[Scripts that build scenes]
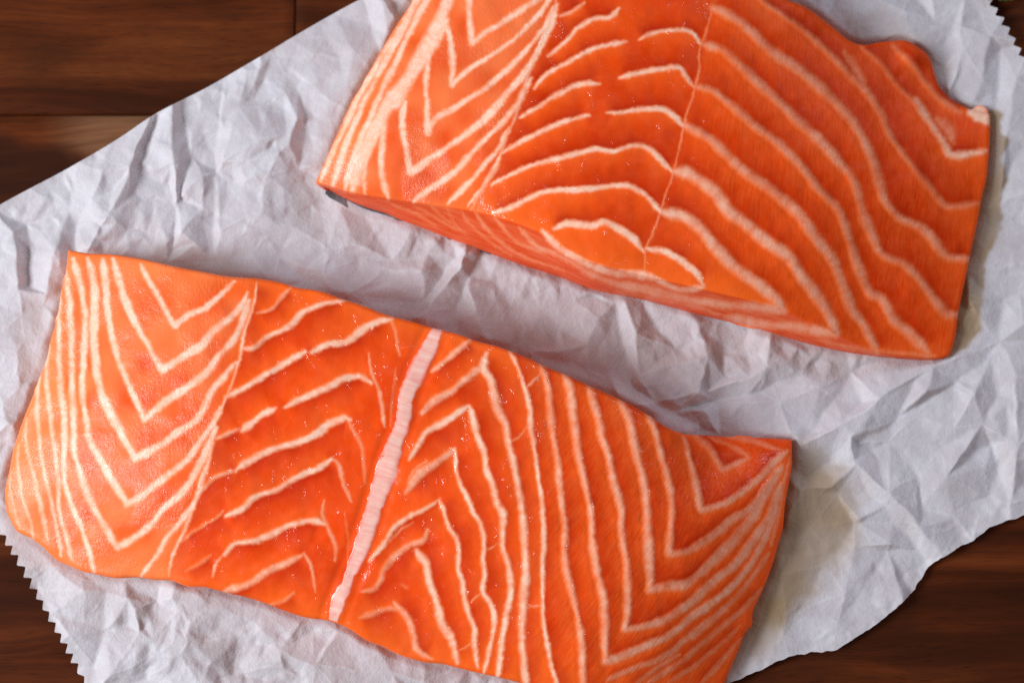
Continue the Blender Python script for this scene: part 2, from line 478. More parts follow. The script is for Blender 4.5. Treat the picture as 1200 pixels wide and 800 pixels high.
# ------------------------------------------------------------------ fillet builder
def build_fillet(name, label, T, Bt, L, Rt, ctrl, lines, mat, bbox, nu, nv, round_w, round_h, extras):
    T, Bt, L, Rt = [catmull(pts(a), 3.0) for a in (T, Bt, L, Rt)]
    # ragged, slightly torn outline
    ra = Raster(*bbox, 0.9)
    poly = np.vstack([T, Rt[1:], Bt[::-1][1:], L[::-1][1:-1]])
    X, Y = ra.X, ra.Y
    H = tps(ctrl, X, Y)
    dist = np.full(X.shape, 60.0)
    f = line_fields(ra, np.vstack([poly, poly[:1]]), 60)
    dist[f[0]] = np.minimum(dist[f[0]], f[1])
    ins = inside(poly, X, Y)
    d = np.where(ins, dist, 0)
    # torn relief
    H = H + 1.1 * vnoise(X, Y, 30, 3) + 0.5 * vnoise(X, Y, 11, 4)
    FAT = np.zeros(X.shape); HALO = np.zeros(X.shape); FLANK = np.zeros(X.shape); GLOW = np.zeros(X.shape); DEEP = np.zeros(X.shape)
    wx = X + 0.8 * vnoise(X, Y, 3.5, 11) + 0.9 * vnoise(X, Y, 13, 12)
    wy = Y + 0.8 * vnoise(X, Y, 3.5, 13) + 0.9 * vnoise(X, Y, 13, 14)
    curves = []
    for k, (w, step, strength, s) in enumerate(lines):
        if step and w > 4: w *= extras['thin'] * 1.12; strength = min(0.93, strength * (1.14 if not extras['deepside'](s) else 0.90))
        if not step: w *= 1.12
        if extras['broad'](s): w *= 1.35
        P = catmull(pts(s), 1.6)
        curves.append((w, step, strength, P))
        f = line_fields(ra, P, 42, wx, wy)
        if f is None: continue
        sl, D, SG, AL = f
        total = np.linalg.norm(np.diff(P, axis=0), axis=1).sum()
        hw = w * 0.5 * (1 + 0.16 * vnoise(AL, 0 * AL, 14, 100 + k) + 0.28 * vnoise(AL, 0 * AL, 34, 200 + k))
        tl = 12 if total > 60 else 9
        taper = sstep(-2, tl, AL) * sstep(-2, tl, total - AL)
        hw = hw * (0.4 + 0.6 * taper)
        st = strength * (0.84 + 0.14 * vnoise(AL, 0 * AL, 17, 300 + k) + 0.12 * vnoise(AL, 0 * AL, 5, 350 + k))
        soft = (1.9 + 0.22 * w) * (1.35 if extras['broad'](s) else 1.0)
        FAT[sl] = np.maximum(FAT[sl], st * (0.62 * sstep(hw + soft, hw - soft * 0.8, D) + 0.38 * sstep(hw + soft * 0.9, hw * 0.1 - 0.5, D)))
        HALO[sl] = np.maximum(HALO[sl], st * np.exp(-(np.maximum(D - hw, 0) / (2.5 + w * 0.5))))
        dP = P[-1] - P[0]
        gs = extras['glow_side'](dP, P, step)
        if gs:
            side = 0.5 + 0.5 * np.tanh(gs * SG * D / 1.5)
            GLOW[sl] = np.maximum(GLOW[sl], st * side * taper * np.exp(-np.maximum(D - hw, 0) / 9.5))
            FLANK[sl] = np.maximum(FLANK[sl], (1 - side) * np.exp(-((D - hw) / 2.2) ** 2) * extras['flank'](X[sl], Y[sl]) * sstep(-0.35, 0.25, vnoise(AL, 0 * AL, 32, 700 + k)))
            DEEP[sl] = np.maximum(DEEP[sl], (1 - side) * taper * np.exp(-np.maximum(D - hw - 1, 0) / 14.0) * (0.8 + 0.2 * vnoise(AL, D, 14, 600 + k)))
        if step:
            H[sl] += 0.30 * step * np.tanh(SG * D / 3.0) * np.exp(-D / 13.0) * taper
            H[sl] -= abs(step) * 0.12 * np.exp(-((D - hw - 2.2) / 2.0) ** 2) * taper
    FATC = np.clip(np.maximum(FAT, HALO * 0.075), 0, 1)
    H = extras.get('height', lambda ra, H: H)(ra, H)
    edge = np.exp(-d / 30.0)
    wfun = round_w(X, Y)
    t = np.clip(d / wfun, 0, 1)
    H = H - round_h * (1 - np.sqrt(1 - (1 - t) ** 2 + 1e-6))
    H = np.maximum(H, 5.0)
    A = extras['attrs'](X, Y, d)
    A['edge'] = np.clip(np.maximum(edge * A.get('edgef', 1.0), A.pop('edge2', 0)), 0, 1); A.pop('edgef', None)
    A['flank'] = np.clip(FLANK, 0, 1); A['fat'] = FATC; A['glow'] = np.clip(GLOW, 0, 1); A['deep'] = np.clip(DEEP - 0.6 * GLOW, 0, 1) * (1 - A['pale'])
    root = empty(name, unproject(*extras['centre'], 0.0), label, "salmon fillet", group="raw salmon fillets on parchment")
    # flesh: top grid plus the sides going down to the skin
    G = coons(T, Bt, L, Rt, nu, nv)
    gu, gv = G[..., 0], G[..., 1]
    h = ra.sample(H, gu, gv)
    V = unproject(gu, gv, h * S).reshape(-1, 3)
    F = grid_faces(nv, nu)
    at = {k: ra.sample(a, gu, gv).ravel() for k, a in A.items()}
    loop = np.r_[np.arange(nu), (np.arange(1, nv) * nu + nu - 1), ((nv - 1) * nu + np.arange(nu - 2, -1, -1)), (np.arange(nv - 2, 0, -1) * nu)]
    nl = len(loop)
    top = V[loop]
    cen = top[:, :2].mean(0)
    prev = loop
    vs = [V]; fs = [F]
    base = len(V)
    K = 9
    for j in range(1, K + 1):
        q = j / K
        z = top[:, 2] * (1 - q) + 4.0 * S * q
        dirc = cen - top[:, :2]; dirc /= np.linalg.norm(dirc, axis=1)[:, None]
        bulge = -1.5 * S * math.sin(math.pi * min(1, q * 1.3)) * 0 + (4.0 * q * q) * S
        xy = top[:, :2] + dirc * bulge
        ring = np.column_stack([xy, z])
        idx = base + np.arange(nl)
        vs.append(ring)
        a, b = prev, np.roll(prev, -1); c, e = idx, np.roll(idx, -1)
        fs.append(np.stack([a, b, e, c], 1)[:, ::-1] if False else np.stack([a, b, e, c], 1))
        for k in at: at[k] = np.r_[at[k], at[k][loop] * (1 if k != 'edge' else 1)]
        prev = idx; base += nl
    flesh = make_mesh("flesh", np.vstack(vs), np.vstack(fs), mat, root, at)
    # skin: a thin dark slab the flesh sits on
    sk = resample(np.vstack([poly, poly[:1]]), 260)[:-1]
    sh = extras['skin_shift'](sk)
    w0 = unproject(sk[:, 0] + sh[:, 0], sk[:, 1] + sh[:, 1], 6.0 * S)
    c0 = w0[:, :2].mean(0)
    if extras.get('skin_drop'):
        hh = ra.sample(H, sk[:, 0], sk[:, 1])
        w0 = unproject(sk[:, 0], sk[:, 1], hh * S); dr = c0 - w0[:, :2]; w0[:, :2] += dr / np.linalg.norm(dr, axis=1)[:, None] * 3.0 * S
    up = w0.copy(); up[:, 2] = 4.6 * S
    lo = w0.copy(); lo[:, 2] = 2.2 * S
    n = len(sk)
    Vs = np.vstack([up, lo])
    Fs = [list(range(n)), list(range(2 * n - 1, n - 1, -1))] + [[i, (i + 1) % n, n + (i + 1) % n, n + i][::-1] for i in range(n)]
    make_mesh("skin", Vs, Fs, M_SKIN, root, smooth=False)
    # fat lines: closed strips whose roots go down into the flesh
    for k, (w, step, strength, P) in enumerate(curves):
        ok = inside(poly, P[:, 0], P[:, 1]) & (ra.sample(dist, P[:, 0], P[:, 1]) > 0.8)
        idx = np.where(ok)[0]
        if len(idx) < 5: continue
        runs = np.split(idx, np.where(np.diff(idx) > 1)[0] + 1)
        P = P[max(runs, key=len)]
        if len(P) < 5: continue
        al = np.r_[0, np.cumsum(np.linalg.norm(np.diff(P, axis=0), axis=1))]
        tg = np.gradient(P, axis=0); tg /= np.linalg.norm(tg, axis=1)[:, None] + 1e-9
        nr = np.stack([-tg[:, 1], tg[:, 0]], 1)
        for _ in range(2):
            nr[1:-1] = (nr[:-2] + nr[1:-1] + nr[2:]) / 3
        nr /= np.linalg.norm(nr, axis=1)[:, None] + 1e-9
        hw = w * 0.5 * (1 + 0.16 * vnoise(al, 0 * al, 14, 100 + k) + 0.28 * vnoise(al, 0 * al, 34, 200 + k)) + 0.3
        tp = sstep(-1, 8, al) * sstep(-1, 8, al[-1] - al)
        hw = hw * (0.35 + 0.65 * tp)
        cs = np.array([-1, -0.75, -0.4, 0, 0.4, 0.75, 1.0])
        m = len(cs)
        jl = 0.5 * vnoise(al, 0 * al, 5, 400 + k); jr = 0.5 * vnoise(al, 0 * al, 5, 500 + k)
        U = np.zeros((len(P), m + 2, 2)); Z = np.zeros((len(P), m + 2)); FA = np.zeros((len(P), m + 2))
        for j, c in enumerate(cs):
            off = c * hw + (jl if c < 0 else jr) * abs(c)
            q = P + nr * off[:, None]
            U[:, j] = q
            Z[:, j] = ra.sample(H, q[:, 0], q[:, 1]) + ((0.02 + 0.07 * abs(step)) * tp + 0.06) * (1 - c * c) - 0.10 * (abs(c) > 0.9)
            FA[:, j] = 1
        for j, c in ((m, 0.7), (m + 1, -0.7)):
            q = P + nr * (c * hw)[:, None]
            U[:, j] = q; Z[:, j] = ra.sample(H, q[:, 0], q[:, 1]) - 3.0
        W = unproject(U[..., 0], U[..., 1], np.maximum(Z, 4.7) * S)
        W = np.concatenate([W, W[:, m - 1:m], W[:, :1]], 1); U = np.concatenate([U, U[:, m - 1:m], U[:, :1]], 1)
        F = strip_faces(len(P), m)
        at = {kk: ra.sample(a, U[..., 0], U[..., 1]).ravel() for kk, a in A.items()}
        make_mesh("fat_line", W.reshape(-1, 3), F, mat, root, at)
    return root, ra, H, poly


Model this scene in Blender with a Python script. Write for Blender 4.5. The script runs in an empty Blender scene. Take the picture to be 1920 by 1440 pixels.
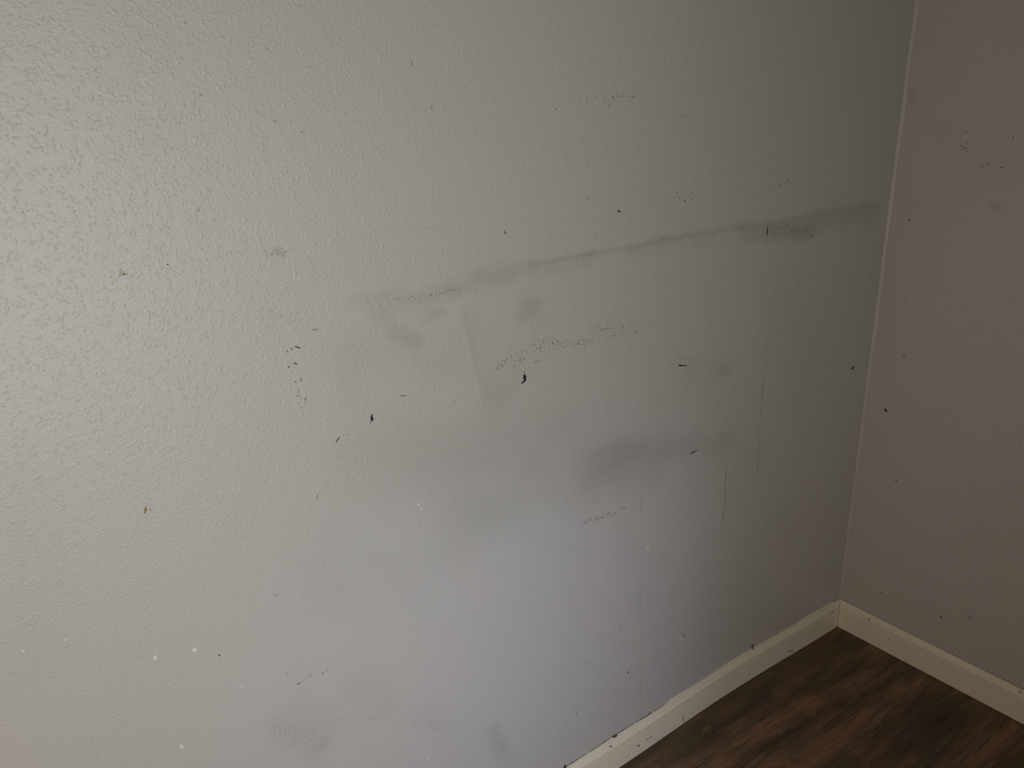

(The exercise):
Write down exactly the span of lines above from the one containing "DEEP[sl] = np.maximum(DEEP[sl], (1" to the one containing "A['edge'] = np.clip(np.maximum(edge", both ends included.

(Solution):
            DEEP[sl] = np.maximum(DEEP[sl], (1 - side) * taper * np.exp(-np.maximum(D - hw - 1, 0) / 14.0) * (0.8 + 0.2 * vnoise(AL, D, 14, 600 + k)))
        if step:
            H[sl] += 0.30 * step * np.tanh(SG * D / 3.0) * np.exp(-D / 13.0) * taper
            H[sl] -= abs(step) * 0.12 * np.exp(-((D - hw - 2.2) / 2.0) ** 2) * taper
    FATC = np.clip(np.maximum(FAT, HALO * 0.075), 0, 1)
    H = extras.get('height', lambda ra, H: H)(ra, H)
    edge = np.exp(-d / 30.0)
    wfun = round_w(X, Y)
    t = np.clip(d / wfun, 0, 1)
    H = H - round_h * (1 - np.sqrt(1 - (1 - t) ** 2 + 1e-6))
    H = np.maximum(H, 5.0)
    A = extras['attrs'](X, Y, d)
    A['edge'] = np.clip(np.maximum(edge * A.get('edgef', 1.0), A.pop('edge2', 0)), 0, 1); A.pop('edgef', None)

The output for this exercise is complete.